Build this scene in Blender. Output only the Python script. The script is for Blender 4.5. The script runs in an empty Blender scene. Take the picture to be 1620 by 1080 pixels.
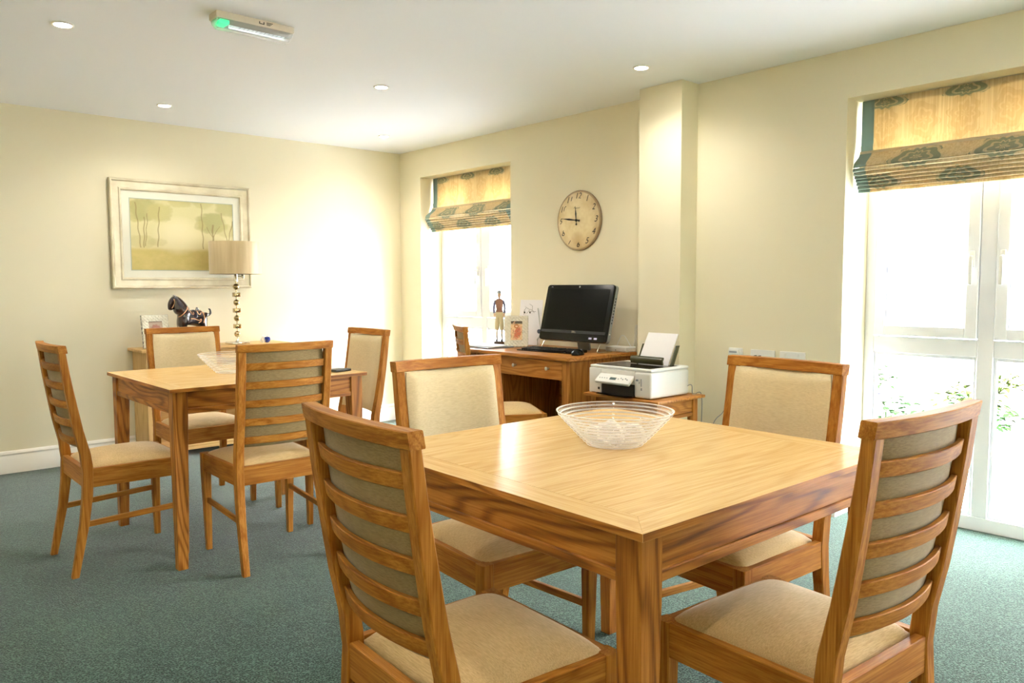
import bpy, bmesh, math, random
from mathutils import Vector, Matrix, noise
R = math.radians
PI = math.pi
random.seed(7)
sc = bpy.context.scene
C = sc.collection

# ------------------------------------------------------------------ camera
CAM = Vector((-3.9964, -5.969, 1.2247))
yaw, pitch, roll = R(41.8654), R(-4.1831), R(-0.2254)
fw = Vector((math.sin(yaw) * math.cos(pitch), math.cos(yaw) * math.cos(pitch), math.sin(pitch)))
rt = Vector((math.cos(yaw), -math.sin(yaw), 0))
up = rt.cross(fw)
rt2 = rt * math.cos(roll) + up * math.sin(roll)
up2 = up * math.cos(roll) - rt * math.sin(roll)
cd = bpy.data.cameras.new('camera')
cam = bpy.data.objects.new('camera', cd)
C.objects.link(cam)
cd.sensor_width = 36
cd.lens = 1230.24 * 36 / 1620
cd.clip_start = 0.02
M = Matrix((rt2, up2, -fw)).transposed().to_4x4()
M.translation = CAM
cam.matrix_world = M
sc.camera = cam

# ------------------------------------------------------------------ world, sun, exposure
SKY_STRENGTH = 25.0
world = bpy.data.worlds.new('sky')
sc.world = world
world.use_nodes = True
wn = world.node_tree
wn.nodes.clear()
wo = wn.nodes.new('ShaderNodeOutputWorld')
wb = wn.nodes.new('ShaderNodeBackground')
wb.inputs['Color'].default_value = (0.80, 0.91, 1.0, 1)
wb.inputs['Strength'].default_value = SKY_STRENGTH
wn.links.new(wb.outputs[0], wo.inputs[0])
sd = bpy.data.lights.new('sun', 'SUN')
sd.energy = 48.0
sd.angle = R(3)
sd.color = (1.0, 0.96, 0.9)
sun = bpy.data.objects.new('sun', sd)
C.objects.link(sun)
sun.rotation_euler = Vector((0.38, 0.15, -0.91)).to_track_quat('-Z', 'Y').to_euler()
sc.view_settings.view_transform = 'Standard'
sc.view_settings.look = 'None'
sc.view_settings.exposure = 1.2
sc.view_settings.gamma = 1
sc.view_settings.use_curve_mapping = False
cy = sc.cycles
cy.use_denoising = True
cy.max_bounces = 10
cy.diffuse_bounces = 6
cy.glossy_bounces = 4
cy.transparent_max_bounces = 16
cy.transmission_bounces = 6
cy.caustics_reflective = False
cy.caustics_refractive = False
cy.sample_clamp_indirect = 6
LAMP_W = 17.0
# sampling portals in the window openings (they emit nothing of their own)
for ya, yb in ((-0.315, -1.498), (-4.115, -5.285), (-6.15, -7.1)):
    pd = bpy.data.lights.new('window_portal', 'AREA')
    pd.shape = 'RECTANGLE'
    pd.size, pd.size_y = 2.16, ya - yb
    pd.cycles.is_portal = True
    po = bpy.data.objects.new('window_portal', pd)
    C.objects.link(po)
    po.location = (0.36, (ya + yb) / 2, 1.08)
    po.rotation_euler = (0, R(90), 0)


# ------------------------------------------------------------------ node helpers
def lin(c):
    c = c / 255.0
    return c / 12.92 if c <= 0.04045 else ((c + 0.055) / 1.055) ** 2.4


def S(r, g, b):
    return (lin(r), lin(g), lin(b), 1.0)


class N:
    """small wrapper over a node tree: sockets become values with operators"""

    def __init__(s, tree, sock):
        s.t, s.s = tree, sock

    def op(s, o, b=None, c=None):
        n = s.t.nodes.new('ShaderNodeMath')
        n.operation = o
        for i, v in enumerate((s, b, c)):
            if v is None:
                continue
            if isinstance(v, N):
                s.t.links.new(v.s, n.inputs[i])
            else:
                n.inputs[i].default_value = v
        return N(s.t, n.outputs[0])

    def __add__(s, b): return s.op('ADD', b)
    def __sub__(s, b): return s.op('SUBTRACT', b)
    def __mul__(s, b): return s.op('MULTIPLY', b)
    def __truediv__(s, b): return s.op('DIVIDE', b)
    def sin(s): return s.op('SINE')
    def lt(s, b): return s.op('LESS_THAN', b)
    def gt(s, b): return s.op('GREATER_THAN', b)
    def abs(s): return s.op('ABSOLUTE')
    def wrap(s, a, b):
        n = s.t.nodes.new('ShaderNodeMath'); n.operation = 'WRAP'
        s.t.links.new(s.s, n.inputs[0]); n.inputs[1].default_value = a; n.inputs[2].default_value = b
        return N(s.t, n.outputs[0])


def new_mat(name):
    m = bpy.data.materials.new(name)
    m.use_nodes = True
    t = m.node_tree
    b = t.nodes['Principled BSDF']
    return m, t, b


def ramp(t, fac, stops):
    n = t.nodes.new('ShaderNodeValToRGB')
    e = n.color_ramp.elements
    while len(e) < len(stops):
        e.new(0.5)
    for i, (p, c) in enumerate(stops):
        e[i].position = p
        e[i].color = c
    t.links.new(fac.s if isinstance(fac, N) else fac, n.inputs[0])
    return n.outputs[0]


def mix(t, fac, a, b, mode='MIX'):
    n = t.nodes.new('ShaderNodeMix')
    n.data_type = 'RGBA'
    n.blend_type = mode
    for s, v in ((n.inputs[0], fac), (n.inputs[6], a), (n.inputs[7], b)):
        if isinstance(v, N):
            t.links.new(v.s, s)
        elif isinstance(v, (tuple, float, int)):
            s.default_value = v
        else:
            t.links.new(v, s)
    return n.outputs[2]


def coords(t, kind='Object', scale=(1, 1, 1), rnd=0.0):
    tc = t.nodes.new('ShaderNodeTexCoord')
    mp = t.nodes.new('ShaderNodeMapping')
    mp.inputs['Scale'].default_value = scale
    t.links.new(tc.outputs[kind], mp.inputs['Vector'])
    if rnd:
        oi = t.nodes.new('ShaderNodeObjectInfo')
        cb = t.nodes.new('ShaderNodeCombineXYZ')
        for i, k in enumerate((rnd, rnd * 1.7, rnd * 2.3)):
            v = N(t, oi.outputs['Random']) * k
            t.links.new(v.s, cb.inputs[i])
        t.links.new(cb.outputs[0], mp.inputs['Location'])
    return mp.outputs[0]


def tex_noise(t, vec, scale, detail=3, rough=0.5, dist=0.0):
    n = t.nodes.new('ShaderNodeTexNoise')
    n.inputs['Scale'].default_value = scale
    n.inputs['Detail'].default_value = detail
    n.inputs['Roughness'].default_value = rough
    n.inputs['Distortion'].default_value = dist
    t.links.new(vec, n.inputs['Vector'])
    return N(t, n.outputs['Fac'])


def bump(t, b, h, strength, dist=0.002):
    n = t.nodes.new('ShaderNodeBump')
    n.inputs['Strength'].default_value = strength
    n.inputs['Distance'].default_value = dist
    t.links.new(h.s, n.inputs['Height'])
    t.links.new(n.outputs[0], b.inputs['Normal'])


def plain(name, col, rough=0.5, metal=0.0, spec=0.5, bumpy=0.0, bscale=300, vary=0.05, emit=None):
    m, t, b = new_mat(name)
    v = coords(t)
    f = tex_noise(t, v, bscale / 10, 3)
    c2 = tuple(max(0, x * (1 - vary * 2)) for x in col[:3]) + (1,)
    t.links.new(mix(t, f, c2, col), b.inputs['Base Color'])
    b.inputs['Roughness'].default_value = rough
    b.inputs['Metallic'].default_value = metal
    b.inputs['Specular IOR Level'].default_value = spec
    if bumpy:
        bump(t, b, tex_noise(t, v, bscale, 2), bumpy, 0.001)
    if emit:
        b.inputs['Emission Color'].default_value = emit[0]
        b.inputs['Emission Strength'].default_value = emit[1]
    return m


def oak(name, axis, light, mid, dark, rough=0.38, figure=1.0, spec=0.3):
    """oak with long grain along the local axis"""
    m, t, b = new_mat(name)
    sc_ = [5.0, 5.0, 5.0]; sc_['xyz'.index(axis)] = 0.7
    v = coords(t, 'Object', tuple(sc_), 3.0)
    big = tex_noise(t, v, 1.0, 2, 0.45, 0.15)
    fine = [60, 60, 60]; fine['xyz'.index(axis)] = 3.0
    wob = tex_noise(t, coords(t, 'Object', tuple(fine), 1.3), 1.0, 2)
    s1 = (big * 110.0 + wob * 2.6).sin() * 0.5 + 0.5
    rings = s1.op('POWER', 2.5)
    sp = [260, 260, 260]; sp['xyz'.index(axis)] = 7.0
    pores = tex_noise(t, coords(t, 'Object', tuple(sp), 2.0), 1.0, 3, 0.65)
    sm = [52, 52, 52]; sm['xyz'.index(axis)] = 1.0
    streak = tex_noise(t, coords(t, 'Object', tuple(sm), 5.0), 1.0, 3, 0.6)
    f = rings * (0.17 * figure) + streak * 0.30 + pores * 0.50
    col = ramp(t, f, [(0.30, light), (0.50, mid), (0.82, dark)])
    t.links.new(col, b.inputs['Base Color'])
    b.inputs['Roughness'].default_value = rough
    b.inputs['Specular IOR Level'].default_value = spec
    bump(t, b, pores, 0.12, 0.0008)
    return m


TOP = (S(224, 188, 128), S(208, 166, 102), S(176, 128, 68))
CH = (S(186, 128, 54), S(148, 90, 28), S(86, 45, 10))
APR = (S(186, 126, 56), S(152, 94, 34), S(84, 44, 12))
OAK = {}
for ax in 'xyz':
    OAK['top' + ax] = oak('oak_top_' + ax, ax, *TOP, rough=0.27, figure=0.55, spec=0.5)
    OAK['ch' + ax] = oak('oak_chair_' + ax, ax, *CH, rough=0.5, figure=0.5, spec=0.15)
    OAK['ap' + ax] = oak('oak_apron_' + ax, ax, *APR, rough=0.45, figure=1.5, spec=0.2)
    OAK['ds' + ax] = oak('oak_desk_' + ax, ax, S(190, 132, 62), S(158, 100, 38), S(104, 60, 18), rough=0.45)


def fabric(name, c1, c2, streak_axis='x'):
    m, t, b = new_mat(name)
    s = [420, 420, 420]; s['xyz'.index(streak_axis)] = 40
    v = coords(t, 'Object', tuple(s), 1.0)
    st = tex_noise(t, v, 1.0, 3, 0.6)
    cl = tex_noise(t, coords(t, 'Object', (6, 6, 6), 4.0), 1.0, 3)
    f = st * 0.75 + cl * 0.35
    t.links.new(ramp(t, f, [(0.3, c2), (0.72, c1)]), b.inputs['Base Color'])
    b.inputs['Roughness'].default_value = 0.75
    b.inputs['Sheen Weight'].default_value = 0.35
    b.inputs['Sheen Roughness'].default_value = 0.4
    b.inputs['Sheen Tint'].default_value = (1, 0.97, 0.9, 1)
    bump(t, b, st, 0.25, 0.0008)
    return m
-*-
■ **What needs to be done**
Please take the lines from the beginning of the data above through the line holding "C = sc.collection" and transcribe them exactly, without any pictures.

■ **Solution to the problem**
Build this scene in Blender. Output only the Python script. The script is for Blender 4.5. The script runs in an empty Blender scene. Take the picture to be 1620 by 1080 pixels.
import bpy, bmesh, math, random
from mathutils import Vector, Matrix, noise
R = math.radians
PI = math.pi
random.seed(7)
sc = bpy.context.scene
C = sc.collection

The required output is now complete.